Complying with requests under data subject rights (DSRs) is non-negotiable for organizations bound by regulations like GDPR, CCPA, or other privacy frameworks. Handling these requests often requires granting temporary access to sensitive production environments, which can be a critical operational challenge. Missteps in this area risk unauthorized exposure, inefficiency, or even non-compliance penalties.
This guide walks you through key considerations and best practices for managing temporary access to production data during the DSR process. By focusing on security, automation, and auditability, you can maintain regulatory compliance and operational control while efficiently responding to data subject requests.
What Makes Temporary Production Access Necessary?
Temporary production access is sometimes unavoidable during DSR processes, especially for complex requests, like:
- Data Portability: When users request their personal data in a readable, exportable format. Response may require retrieving and formatting user-related production records.
- Right to Erasure: Also called "Right to be Forgotten,"this DSR can involve identifying all production records linked to the user and deleting them systematically.
- Access Requests: Users asking to understand which data is stored about them, which is often only retrievable directly from production systems.
While retrieving data from production systems is efficient for accuracy, it involves risks.
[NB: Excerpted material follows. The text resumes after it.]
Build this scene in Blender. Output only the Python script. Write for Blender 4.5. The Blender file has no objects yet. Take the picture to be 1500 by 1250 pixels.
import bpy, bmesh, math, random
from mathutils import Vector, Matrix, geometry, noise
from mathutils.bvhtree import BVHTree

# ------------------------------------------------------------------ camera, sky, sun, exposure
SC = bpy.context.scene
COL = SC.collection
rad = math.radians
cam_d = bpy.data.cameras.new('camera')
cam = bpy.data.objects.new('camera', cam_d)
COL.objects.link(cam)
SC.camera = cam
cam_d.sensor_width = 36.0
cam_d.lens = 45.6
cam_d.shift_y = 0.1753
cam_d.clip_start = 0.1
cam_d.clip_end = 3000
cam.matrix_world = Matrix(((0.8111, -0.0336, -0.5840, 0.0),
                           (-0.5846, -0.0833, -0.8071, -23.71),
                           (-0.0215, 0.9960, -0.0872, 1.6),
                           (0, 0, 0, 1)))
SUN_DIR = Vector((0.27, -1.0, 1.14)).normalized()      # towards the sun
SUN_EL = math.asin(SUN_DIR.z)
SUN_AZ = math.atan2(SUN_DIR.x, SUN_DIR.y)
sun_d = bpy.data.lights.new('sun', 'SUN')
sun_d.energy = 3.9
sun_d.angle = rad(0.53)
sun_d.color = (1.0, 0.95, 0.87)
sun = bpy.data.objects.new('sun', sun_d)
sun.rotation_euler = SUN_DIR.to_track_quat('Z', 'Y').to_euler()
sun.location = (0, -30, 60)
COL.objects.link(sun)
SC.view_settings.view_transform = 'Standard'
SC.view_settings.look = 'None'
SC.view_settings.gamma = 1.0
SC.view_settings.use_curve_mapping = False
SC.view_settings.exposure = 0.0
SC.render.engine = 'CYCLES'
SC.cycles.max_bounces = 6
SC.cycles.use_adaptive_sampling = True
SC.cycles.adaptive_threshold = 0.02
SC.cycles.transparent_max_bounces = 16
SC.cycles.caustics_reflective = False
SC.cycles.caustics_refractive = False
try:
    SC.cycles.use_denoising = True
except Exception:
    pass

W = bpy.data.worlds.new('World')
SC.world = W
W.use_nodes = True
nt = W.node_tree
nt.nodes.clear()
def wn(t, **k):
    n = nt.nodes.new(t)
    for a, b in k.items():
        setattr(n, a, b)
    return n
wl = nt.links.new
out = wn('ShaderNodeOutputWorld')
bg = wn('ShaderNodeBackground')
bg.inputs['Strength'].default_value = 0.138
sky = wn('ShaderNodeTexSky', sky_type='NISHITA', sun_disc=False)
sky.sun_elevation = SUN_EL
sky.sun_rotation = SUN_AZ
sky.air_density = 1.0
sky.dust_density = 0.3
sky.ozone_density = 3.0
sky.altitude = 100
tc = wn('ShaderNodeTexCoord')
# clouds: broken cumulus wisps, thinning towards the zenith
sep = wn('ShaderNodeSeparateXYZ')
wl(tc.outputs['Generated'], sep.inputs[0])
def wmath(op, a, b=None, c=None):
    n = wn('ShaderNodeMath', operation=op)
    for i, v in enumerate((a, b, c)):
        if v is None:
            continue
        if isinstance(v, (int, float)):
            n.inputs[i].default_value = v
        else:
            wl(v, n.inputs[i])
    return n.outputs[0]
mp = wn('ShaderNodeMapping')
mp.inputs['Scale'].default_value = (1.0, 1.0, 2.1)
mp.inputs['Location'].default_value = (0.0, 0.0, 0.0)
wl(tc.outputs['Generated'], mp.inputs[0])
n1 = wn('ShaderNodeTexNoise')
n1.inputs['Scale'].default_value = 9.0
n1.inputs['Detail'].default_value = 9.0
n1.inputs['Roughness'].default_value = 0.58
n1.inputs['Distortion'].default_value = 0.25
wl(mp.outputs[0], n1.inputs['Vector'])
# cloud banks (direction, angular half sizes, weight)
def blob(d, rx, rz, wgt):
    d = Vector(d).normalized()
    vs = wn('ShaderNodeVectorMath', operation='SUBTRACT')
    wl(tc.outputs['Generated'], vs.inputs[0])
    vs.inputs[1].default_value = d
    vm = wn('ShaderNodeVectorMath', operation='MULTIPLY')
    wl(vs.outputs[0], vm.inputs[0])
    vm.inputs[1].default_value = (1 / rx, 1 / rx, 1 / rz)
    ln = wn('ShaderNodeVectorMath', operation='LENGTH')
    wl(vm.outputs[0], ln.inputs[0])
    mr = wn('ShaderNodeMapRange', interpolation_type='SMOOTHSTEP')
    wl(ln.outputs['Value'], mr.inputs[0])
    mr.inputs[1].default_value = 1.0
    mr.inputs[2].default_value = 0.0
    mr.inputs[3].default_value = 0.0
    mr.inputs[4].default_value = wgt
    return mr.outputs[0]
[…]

Granting temporary access must be carefully regulated to prevent mishandling or exposure of data, whether intentional or accidental.
Risks of Mishandling Temporary Access
Providing production access without safeguards can introduce significant challenges:
- Data Leaks: Temporary access escalations sometimes lead to over-shared access rights, putting sensitive data at risk.
- Non-Auditability: Manual processes or inconsistent logging make it impossible to trace who accessed what data and why.
- Configuration Drift: Temporary access changes can inadvertently turn into permanent misconfigurations if clean-up steps are missed.
- Compliance Penalties: Violating handling standards could mean hefty fines from regulators as well as reputational damage.
These risks underscore the need to implement tightly controlled access workflows.
Best Practices for Temporary Access to Production Data
1. Use Role-Based Access Control (RBAC)
Restrict permissions to roles rather than assigning them to individuals. RBAC allows you to assign specific access levels to temporary roles created for DSR management purposes. This practice avoids overprovisioning while ensuring that only what is necessary can be accessed.